Testo a cura di Saverio Simi de Burgis
ITALIA - DANIELA NOVELLO
Il lavoro che Daniela Novello presenta è un’installazione di taniche scolpite in pietra che, soprattutto per le loro dimensioni prossime a quelle reali, possono essere facilmente scambiate per autentiche.
Nel loro spiazzante allestimento in un pontile vicino all’approdo delle barche, le 4 taniche predisposte in banchina creano il primo effetto di una sorta di accumulo. Il fine è quello di ricreare un’ambigua intenzione: tramite l’energia simbolica espressa dalla tanica, da una parte traduce la sensazione di veicolare un'idea di scorta e riserva, dall'altra la volontà di indicare l’ennesima disordinata discarica con i suoi tipici ingombranti rifiuti urbani.
La tanica ha una forte valenza simbolica in quanto è contenitore di acqua o petrolio, due risorse fondamentali per l’attuale sopravvivenza umana: questo semplice oggetto ci riconduce, in tal senso, alle problematiche legate al tema, molto sentito, delle energie naturali.

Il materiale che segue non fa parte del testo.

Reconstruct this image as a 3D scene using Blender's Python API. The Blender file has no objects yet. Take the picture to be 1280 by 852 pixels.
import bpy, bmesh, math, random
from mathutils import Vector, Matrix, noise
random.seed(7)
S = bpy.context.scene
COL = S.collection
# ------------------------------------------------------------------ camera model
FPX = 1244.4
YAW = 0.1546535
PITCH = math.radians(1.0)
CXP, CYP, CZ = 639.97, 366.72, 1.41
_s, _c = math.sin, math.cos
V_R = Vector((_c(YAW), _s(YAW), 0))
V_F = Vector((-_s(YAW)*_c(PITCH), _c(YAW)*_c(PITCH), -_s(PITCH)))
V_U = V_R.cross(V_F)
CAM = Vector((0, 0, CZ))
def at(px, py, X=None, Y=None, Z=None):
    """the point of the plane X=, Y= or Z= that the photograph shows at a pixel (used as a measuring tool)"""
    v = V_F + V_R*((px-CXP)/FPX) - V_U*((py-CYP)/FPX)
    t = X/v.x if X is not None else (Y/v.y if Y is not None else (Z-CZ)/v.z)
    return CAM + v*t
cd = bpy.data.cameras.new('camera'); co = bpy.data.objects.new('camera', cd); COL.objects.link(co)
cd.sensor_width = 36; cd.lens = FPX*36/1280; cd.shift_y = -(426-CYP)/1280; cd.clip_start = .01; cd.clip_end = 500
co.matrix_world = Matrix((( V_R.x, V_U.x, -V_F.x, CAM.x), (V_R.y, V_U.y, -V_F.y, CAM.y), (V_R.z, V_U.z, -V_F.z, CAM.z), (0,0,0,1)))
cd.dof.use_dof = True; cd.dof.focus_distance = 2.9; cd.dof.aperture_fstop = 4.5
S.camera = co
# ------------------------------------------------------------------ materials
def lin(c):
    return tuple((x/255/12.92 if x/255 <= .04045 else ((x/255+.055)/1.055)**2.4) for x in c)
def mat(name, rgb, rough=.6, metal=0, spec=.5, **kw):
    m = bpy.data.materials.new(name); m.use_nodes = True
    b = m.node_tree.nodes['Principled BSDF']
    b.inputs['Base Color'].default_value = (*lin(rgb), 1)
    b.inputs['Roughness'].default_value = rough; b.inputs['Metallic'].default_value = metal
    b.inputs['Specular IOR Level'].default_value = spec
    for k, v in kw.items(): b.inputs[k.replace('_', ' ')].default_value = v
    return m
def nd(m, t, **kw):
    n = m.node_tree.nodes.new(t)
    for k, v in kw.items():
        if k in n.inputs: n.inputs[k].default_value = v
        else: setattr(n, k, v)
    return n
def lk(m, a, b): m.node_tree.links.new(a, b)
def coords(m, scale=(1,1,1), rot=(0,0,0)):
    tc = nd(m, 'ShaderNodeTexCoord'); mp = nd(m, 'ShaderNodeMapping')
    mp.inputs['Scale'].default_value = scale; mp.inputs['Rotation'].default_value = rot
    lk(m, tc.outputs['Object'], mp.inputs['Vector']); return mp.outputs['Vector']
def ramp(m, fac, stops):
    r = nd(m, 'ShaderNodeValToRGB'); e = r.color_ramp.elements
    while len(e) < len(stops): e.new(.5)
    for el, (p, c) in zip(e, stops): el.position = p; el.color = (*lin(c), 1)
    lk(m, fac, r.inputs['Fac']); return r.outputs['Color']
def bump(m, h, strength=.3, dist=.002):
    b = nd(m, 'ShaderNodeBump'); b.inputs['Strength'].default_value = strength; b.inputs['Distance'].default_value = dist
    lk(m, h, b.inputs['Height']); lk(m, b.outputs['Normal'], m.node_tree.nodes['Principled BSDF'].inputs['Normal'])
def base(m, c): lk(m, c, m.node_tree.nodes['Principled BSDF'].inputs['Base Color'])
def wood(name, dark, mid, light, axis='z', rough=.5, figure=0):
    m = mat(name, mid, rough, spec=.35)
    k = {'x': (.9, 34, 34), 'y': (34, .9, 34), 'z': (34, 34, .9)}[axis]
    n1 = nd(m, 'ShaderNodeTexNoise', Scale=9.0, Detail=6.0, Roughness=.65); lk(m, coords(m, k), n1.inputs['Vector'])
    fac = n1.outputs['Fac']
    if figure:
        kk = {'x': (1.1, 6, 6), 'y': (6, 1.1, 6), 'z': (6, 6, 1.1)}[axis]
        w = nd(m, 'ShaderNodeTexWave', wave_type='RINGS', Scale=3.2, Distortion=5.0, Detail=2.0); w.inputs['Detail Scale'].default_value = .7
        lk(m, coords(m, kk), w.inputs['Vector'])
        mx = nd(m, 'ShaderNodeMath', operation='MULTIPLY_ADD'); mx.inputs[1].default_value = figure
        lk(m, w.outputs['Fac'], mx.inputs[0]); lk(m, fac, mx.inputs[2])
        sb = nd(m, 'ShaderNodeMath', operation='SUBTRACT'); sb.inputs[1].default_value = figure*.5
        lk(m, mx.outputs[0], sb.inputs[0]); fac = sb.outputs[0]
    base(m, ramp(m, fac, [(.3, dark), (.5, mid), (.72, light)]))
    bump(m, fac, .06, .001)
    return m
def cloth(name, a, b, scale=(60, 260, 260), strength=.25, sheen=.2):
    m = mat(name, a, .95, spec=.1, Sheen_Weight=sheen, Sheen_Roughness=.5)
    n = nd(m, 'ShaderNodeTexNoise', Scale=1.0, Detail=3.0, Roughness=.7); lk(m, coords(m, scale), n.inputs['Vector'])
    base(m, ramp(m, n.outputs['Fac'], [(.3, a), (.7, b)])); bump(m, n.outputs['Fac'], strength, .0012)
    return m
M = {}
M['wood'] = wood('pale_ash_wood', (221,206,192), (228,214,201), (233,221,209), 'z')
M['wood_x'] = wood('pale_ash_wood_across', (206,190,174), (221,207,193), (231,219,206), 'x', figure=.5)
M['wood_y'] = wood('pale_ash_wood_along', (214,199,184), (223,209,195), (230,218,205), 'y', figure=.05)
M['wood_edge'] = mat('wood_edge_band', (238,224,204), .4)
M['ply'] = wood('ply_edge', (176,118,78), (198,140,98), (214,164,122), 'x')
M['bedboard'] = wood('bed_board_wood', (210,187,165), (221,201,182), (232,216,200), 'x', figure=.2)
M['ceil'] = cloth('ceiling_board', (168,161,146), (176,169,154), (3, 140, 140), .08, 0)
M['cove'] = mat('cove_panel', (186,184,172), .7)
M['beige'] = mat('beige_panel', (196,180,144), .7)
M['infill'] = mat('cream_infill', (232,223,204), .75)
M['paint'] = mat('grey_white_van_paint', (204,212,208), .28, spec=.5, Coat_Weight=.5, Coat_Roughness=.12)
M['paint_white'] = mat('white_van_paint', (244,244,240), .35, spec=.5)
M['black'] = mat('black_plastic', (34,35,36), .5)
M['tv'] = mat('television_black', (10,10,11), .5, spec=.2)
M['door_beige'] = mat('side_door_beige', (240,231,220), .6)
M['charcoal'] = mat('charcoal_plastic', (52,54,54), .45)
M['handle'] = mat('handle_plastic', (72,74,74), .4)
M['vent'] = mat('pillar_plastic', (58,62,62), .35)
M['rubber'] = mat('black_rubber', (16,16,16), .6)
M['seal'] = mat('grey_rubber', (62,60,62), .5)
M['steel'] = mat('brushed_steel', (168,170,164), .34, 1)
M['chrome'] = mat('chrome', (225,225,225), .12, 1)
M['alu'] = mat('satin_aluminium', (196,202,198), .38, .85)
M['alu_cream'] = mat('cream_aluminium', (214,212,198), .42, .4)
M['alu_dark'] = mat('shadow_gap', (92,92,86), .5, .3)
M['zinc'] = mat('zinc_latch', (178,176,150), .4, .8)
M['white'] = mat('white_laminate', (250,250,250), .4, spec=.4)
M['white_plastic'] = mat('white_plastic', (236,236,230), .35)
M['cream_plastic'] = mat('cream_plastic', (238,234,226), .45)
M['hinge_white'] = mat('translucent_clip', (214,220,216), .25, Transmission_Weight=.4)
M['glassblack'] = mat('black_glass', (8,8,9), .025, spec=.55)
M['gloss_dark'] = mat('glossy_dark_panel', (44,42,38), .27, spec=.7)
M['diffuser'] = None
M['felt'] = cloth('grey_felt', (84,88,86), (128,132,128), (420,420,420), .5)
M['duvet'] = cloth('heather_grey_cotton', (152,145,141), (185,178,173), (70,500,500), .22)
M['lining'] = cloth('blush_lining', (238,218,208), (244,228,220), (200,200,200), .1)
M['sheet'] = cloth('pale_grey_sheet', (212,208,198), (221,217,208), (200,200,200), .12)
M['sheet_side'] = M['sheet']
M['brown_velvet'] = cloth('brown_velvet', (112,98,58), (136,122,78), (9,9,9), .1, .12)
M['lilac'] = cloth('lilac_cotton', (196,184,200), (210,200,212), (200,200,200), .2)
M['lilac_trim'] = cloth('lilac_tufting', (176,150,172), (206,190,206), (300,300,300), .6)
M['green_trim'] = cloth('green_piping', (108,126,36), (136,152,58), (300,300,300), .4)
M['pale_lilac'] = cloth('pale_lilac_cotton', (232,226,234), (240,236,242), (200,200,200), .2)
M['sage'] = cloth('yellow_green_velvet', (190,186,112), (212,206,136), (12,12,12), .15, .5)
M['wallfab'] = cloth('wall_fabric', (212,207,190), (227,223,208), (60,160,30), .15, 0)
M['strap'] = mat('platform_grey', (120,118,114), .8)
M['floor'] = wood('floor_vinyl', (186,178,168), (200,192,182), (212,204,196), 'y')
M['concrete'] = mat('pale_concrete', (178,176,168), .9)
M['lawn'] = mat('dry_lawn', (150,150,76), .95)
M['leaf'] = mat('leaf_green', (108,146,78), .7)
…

Daniela Novello con un’analoga tanica realizzata in marmo si è aggiudicata il Premio San Fedele, riuscendo pienamente a imprimerle quel senso e valore simbolico che la stessa autrice voleva attribuirle.
Testo a cura di Saverio Simi de Burgis
ITALIA - MICHELE GUIDO
Nella sua ricerca si riscontra una particolare attenzione rivolta all’idea del giardino. Si tratta di un interesse focalizzato su tale soggetto al fine di riappropriarsi di una più idonea conoscenza della natura. Dall’idea del giardino che si rivela così fondamentale soprattutto nell’ambito del Romanticismo inglese consentendoci di entrare nel merito di categorie quali il sublime e il pittoresco essenziali per definire la poetica di quel periodo, ma utile pure per riconsiderare il variegato mondo della botanica e della sua tassonomia mirabilmente rilevata nel Settecento da Carl von Linnée. Analogo, anche se differentemente utilizzato, tale interesse maturava d’altronde in Wolfgang Goethe che, tra l’altro, nel suo celebre Viaggio in Italia, spesso citava le visite negli storici orti botanici italiani dei più svariati luoghi toccati durante il lungo soggiorno nella penisola, in cui sapientemente alternava località di grande bellezza naturalistica a città d’arte in cui aveva modo di conoscere gli interessanti siti archeologici assieme alle più notevoli collezioni d’arte. Michele Guido condivide una tale predisposizione e attitudine e per tale motivo risale indietro nel tempo per concentrarsi su alcuni esempi dei giardini arabi tipici in alcuni luoghi del sud ma diffusi anche, ad esempio, a Venezia seppur nascosti all’interno di alte mura che ne delimitano il perimetro, come avveniva negli antichi horti conclusi. Da qui la sua attenzione al rapporto tra le piante e le loro proprietà terapeutiche e officinali, rifacendosi ai preziosi erbari medievali, tipici, ad esempio, della scuola di Salerno, celebre per i suoi tacuina sanitatis, volendo quasi, in tal senso, ricostruire quel microcosmo ideale in cui arte e natura finalmente convivono in termini armonici, ricostruendo colori, profumi, suoni in una rappacificante e perciò terapeutica sinestesia percettiva, simbolicamente ora riassunta dall’emblematico fiore di loto.